2.Change only the Case table’s permissions from “Organization” to “User.”

3. Assign this to your junior CSR user. (I created yet another user and added it to my org)
{screenshot}
4. Finally, Also give them app access (assign them Customer Service App Access role, and/or Omnichannel User role for the CSW app) They’ll now have all the same system access as a full CSR except they can only see and edit cases assigned to them.
Step 7: Testing the Scenario
1. Create and Assign a case to CSR User 3 (as sys admin or CSR User 1)

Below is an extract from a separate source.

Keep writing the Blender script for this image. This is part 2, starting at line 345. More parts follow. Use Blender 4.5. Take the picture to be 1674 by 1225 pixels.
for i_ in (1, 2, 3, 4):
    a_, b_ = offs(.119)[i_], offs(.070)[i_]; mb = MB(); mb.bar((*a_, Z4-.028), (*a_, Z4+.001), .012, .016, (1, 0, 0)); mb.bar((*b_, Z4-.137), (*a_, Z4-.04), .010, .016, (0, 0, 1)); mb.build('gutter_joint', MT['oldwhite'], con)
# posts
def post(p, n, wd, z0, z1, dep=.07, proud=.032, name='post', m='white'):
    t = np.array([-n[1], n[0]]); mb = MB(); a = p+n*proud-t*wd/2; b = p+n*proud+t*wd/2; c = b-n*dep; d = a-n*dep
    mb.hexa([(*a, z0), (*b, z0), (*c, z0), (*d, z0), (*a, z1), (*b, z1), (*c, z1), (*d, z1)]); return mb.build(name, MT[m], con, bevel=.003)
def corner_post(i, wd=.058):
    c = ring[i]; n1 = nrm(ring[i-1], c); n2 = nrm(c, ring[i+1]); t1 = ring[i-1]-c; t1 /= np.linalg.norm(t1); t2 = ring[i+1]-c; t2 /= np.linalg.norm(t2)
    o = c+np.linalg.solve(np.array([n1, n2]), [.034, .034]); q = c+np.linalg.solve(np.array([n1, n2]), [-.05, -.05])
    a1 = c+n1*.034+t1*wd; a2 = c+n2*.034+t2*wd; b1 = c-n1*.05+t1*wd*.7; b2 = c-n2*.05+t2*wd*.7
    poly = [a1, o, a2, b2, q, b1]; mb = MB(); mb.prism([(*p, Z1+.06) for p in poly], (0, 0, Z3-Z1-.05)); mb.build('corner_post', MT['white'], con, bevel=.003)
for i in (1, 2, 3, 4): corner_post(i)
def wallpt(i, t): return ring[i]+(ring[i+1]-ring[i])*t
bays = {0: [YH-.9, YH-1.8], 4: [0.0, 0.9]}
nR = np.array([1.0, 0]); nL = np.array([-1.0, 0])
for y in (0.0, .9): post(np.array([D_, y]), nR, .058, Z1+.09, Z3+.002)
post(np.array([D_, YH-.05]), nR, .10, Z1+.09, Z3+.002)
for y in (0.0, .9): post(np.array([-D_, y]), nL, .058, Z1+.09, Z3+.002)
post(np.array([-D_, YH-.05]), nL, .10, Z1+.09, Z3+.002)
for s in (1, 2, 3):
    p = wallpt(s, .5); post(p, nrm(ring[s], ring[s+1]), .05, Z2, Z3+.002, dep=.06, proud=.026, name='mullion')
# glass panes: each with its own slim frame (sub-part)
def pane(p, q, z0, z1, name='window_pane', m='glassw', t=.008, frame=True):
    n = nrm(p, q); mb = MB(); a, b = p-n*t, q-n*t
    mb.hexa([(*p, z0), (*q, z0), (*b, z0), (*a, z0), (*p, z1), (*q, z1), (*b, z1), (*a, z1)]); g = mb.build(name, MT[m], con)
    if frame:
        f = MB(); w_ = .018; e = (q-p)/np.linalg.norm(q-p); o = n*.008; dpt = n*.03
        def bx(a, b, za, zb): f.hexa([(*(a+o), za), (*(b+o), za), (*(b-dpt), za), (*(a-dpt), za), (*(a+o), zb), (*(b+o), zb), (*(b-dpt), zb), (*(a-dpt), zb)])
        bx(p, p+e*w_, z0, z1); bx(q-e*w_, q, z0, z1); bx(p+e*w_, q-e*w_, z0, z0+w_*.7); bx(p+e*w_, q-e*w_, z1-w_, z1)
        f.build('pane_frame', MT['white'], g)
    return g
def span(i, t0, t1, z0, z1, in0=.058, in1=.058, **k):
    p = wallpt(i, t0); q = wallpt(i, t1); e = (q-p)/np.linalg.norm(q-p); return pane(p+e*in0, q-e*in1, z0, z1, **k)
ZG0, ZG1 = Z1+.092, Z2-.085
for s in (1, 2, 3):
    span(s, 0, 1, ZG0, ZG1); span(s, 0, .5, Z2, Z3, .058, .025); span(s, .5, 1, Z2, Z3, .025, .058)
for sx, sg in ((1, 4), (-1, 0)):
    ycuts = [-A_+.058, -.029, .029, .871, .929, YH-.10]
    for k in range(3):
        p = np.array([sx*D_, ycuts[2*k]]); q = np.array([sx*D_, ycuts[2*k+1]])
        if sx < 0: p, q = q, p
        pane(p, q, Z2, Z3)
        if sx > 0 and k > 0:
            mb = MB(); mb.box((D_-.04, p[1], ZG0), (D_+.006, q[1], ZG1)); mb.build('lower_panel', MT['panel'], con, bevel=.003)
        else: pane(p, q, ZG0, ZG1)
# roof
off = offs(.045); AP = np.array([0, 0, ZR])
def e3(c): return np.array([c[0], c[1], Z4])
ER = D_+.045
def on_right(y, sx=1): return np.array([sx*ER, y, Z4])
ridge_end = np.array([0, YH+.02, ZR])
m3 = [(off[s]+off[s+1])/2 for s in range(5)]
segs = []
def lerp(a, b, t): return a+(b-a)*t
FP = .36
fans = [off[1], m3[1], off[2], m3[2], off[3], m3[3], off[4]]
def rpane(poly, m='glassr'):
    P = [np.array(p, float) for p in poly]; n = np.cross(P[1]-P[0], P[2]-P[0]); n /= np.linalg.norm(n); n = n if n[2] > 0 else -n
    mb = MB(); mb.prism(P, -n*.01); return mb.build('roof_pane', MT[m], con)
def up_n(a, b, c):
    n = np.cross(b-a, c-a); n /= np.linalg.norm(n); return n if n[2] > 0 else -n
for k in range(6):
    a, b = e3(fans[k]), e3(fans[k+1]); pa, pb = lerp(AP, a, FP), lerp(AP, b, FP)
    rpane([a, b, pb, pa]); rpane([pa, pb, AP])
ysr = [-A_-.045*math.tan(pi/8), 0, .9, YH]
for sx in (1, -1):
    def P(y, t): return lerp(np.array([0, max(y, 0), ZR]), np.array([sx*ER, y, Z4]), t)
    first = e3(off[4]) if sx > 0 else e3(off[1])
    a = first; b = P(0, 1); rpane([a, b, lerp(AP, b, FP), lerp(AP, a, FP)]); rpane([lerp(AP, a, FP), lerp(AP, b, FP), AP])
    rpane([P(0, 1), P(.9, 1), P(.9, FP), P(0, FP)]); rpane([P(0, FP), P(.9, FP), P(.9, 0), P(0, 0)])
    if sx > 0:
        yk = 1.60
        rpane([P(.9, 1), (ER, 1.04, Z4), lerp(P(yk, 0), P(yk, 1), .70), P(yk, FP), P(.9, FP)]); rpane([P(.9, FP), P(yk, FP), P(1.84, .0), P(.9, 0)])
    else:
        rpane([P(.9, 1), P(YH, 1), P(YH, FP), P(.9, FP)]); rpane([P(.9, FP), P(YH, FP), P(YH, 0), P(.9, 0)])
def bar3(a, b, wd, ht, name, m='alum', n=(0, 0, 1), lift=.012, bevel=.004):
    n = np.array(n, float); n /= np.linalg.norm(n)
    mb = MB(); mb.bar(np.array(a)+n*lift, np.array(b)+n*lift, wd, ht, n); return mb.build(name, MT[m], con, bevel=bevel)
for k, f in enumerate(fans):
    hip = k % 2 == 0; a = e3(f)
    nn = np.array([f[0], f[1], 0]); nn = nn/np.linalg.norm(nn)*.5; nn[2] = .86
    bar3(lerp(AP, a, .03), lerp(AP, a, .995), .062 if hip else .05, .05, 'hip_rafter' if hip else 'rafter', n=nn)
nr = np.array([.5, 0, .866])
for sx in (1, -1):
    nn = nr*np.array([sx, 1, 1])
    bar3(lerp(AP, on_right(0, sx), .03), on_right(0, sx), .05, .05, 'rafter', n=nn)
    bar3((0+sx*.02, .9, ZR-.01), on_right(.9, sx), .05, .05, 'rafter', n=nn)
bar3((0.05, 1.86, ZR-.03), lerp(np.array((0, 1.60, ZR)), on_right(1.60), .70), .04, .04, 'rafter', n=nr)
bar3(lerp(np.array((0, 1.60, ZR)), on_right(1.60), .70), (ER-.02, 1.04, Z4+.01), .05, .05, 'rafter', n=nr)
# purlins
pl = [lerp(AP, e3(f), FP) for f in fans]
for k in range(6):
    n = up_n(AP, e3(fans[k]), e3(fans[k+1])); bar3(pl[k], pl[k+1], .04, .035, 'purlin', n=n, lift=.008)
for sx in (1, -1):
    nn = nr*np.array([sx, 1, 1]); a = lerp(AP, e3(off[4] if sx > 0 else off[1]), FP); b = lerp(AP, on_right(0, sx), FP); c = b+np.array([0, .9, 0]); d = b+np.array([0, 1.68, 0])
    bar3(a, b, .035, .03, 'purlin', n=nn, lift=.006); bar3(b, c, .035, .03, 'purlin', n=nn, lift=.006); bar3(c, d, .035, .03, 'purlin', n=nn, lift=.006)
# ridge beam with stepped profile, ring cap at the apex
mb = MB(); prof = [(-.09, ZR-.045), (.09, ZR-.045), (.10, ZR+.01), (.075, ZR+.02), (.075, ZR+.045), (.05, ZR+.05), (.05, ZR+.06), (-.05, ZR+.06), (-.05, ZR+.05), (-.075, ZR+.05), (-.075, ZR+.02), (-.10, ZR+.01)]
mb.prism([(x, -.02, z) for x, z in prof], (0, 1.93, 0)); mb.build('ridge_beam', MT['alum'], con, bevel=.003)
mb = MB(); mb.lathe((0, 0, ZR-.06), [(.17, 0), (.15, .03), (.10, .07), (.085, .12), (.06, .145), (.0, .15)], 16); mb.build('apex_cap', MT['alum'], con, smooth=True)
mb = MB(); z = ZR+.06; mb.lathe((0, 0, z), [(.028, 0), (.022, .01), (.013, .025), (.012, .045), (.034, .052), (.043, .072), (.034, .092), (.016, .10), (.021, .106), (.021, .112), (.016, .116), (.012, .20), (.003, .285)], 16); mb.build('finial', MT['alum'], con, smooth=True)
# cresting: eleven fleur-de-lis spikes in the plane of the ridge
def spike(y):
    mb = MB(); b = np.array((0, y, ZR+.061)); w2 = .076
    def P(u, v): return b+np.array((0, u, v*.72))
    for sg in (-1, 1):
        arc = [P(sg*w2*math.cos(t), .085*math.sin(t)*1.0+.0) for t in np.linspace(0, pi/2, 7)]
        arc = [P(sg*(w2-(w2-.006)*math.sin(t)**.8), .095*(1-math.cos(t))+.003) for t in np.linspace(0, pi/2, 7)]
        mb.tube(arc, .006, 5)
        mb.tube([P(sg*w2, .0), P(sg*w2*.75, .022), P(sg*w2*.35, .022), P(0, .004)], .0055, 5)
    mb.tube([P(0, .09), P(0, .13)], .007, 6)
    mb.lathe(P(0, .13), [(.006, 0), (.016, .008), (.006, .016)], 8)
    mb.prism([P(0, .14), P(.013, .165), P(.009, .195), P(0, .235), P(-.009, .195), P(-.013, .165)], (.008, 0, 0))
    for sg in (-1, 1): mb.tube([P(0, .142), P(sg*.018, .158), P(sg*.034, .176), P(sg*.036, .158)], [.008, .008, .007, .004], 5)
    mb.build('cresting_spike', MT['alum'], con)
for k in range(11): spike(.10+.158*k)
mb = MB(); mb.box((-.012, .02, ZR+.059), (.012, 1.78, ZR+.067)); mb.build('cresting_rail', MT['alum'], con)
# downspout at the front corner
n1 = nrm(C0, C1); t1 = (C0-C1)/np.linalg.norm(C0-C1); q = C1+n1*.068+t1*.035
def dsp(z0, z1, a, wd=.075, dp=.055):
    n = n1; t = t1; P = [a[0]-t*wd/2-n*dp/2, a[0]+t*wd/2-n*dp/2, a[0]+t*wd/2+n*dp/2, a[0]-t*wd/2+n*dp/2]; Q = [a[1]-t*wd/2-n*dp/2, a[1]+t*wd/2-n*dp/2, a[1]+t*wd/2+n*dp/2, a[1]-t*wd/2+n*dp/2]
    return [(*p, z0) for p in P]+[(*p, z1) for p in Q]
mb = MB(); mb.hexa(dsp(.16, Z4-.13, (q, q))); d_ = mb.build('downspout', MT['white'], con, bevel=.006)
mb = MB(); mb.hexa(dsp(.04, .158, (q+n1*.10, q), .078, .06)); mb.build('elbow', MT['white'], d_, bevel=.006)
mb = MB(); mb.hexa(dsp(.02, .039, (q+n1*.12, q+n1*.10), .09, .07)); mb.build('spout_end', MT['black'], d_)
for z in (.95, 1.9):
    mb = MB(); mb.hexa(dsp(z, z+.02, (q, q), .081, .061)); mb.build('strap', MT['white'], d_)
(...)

2. CSR User 3 logs in (using direct URL Link), sees only their assigned case…Other than that they can do everything CSR User 1 can do

They see exactly one case — the one assigned to them.
Mission successful.
Summary / Takeaways for This Section
- User-scoped security is easy to set up in principle, but you must remember all the supporting permissions that Dataverse expects.
- ALWAYS assign Basic User and Customer Service App Access alongside your custom roles.
- Sharing the app is essential for the user to see it in their picker—roles alone aren’t enough.
- If you want a role with “all the features but limited case access,” copy and edit an existing role, don’t build from scratch.
- Expect to troubleshoot the “hidden requirements” of Dynamics until you get the hang of what those 10,000 tables are for.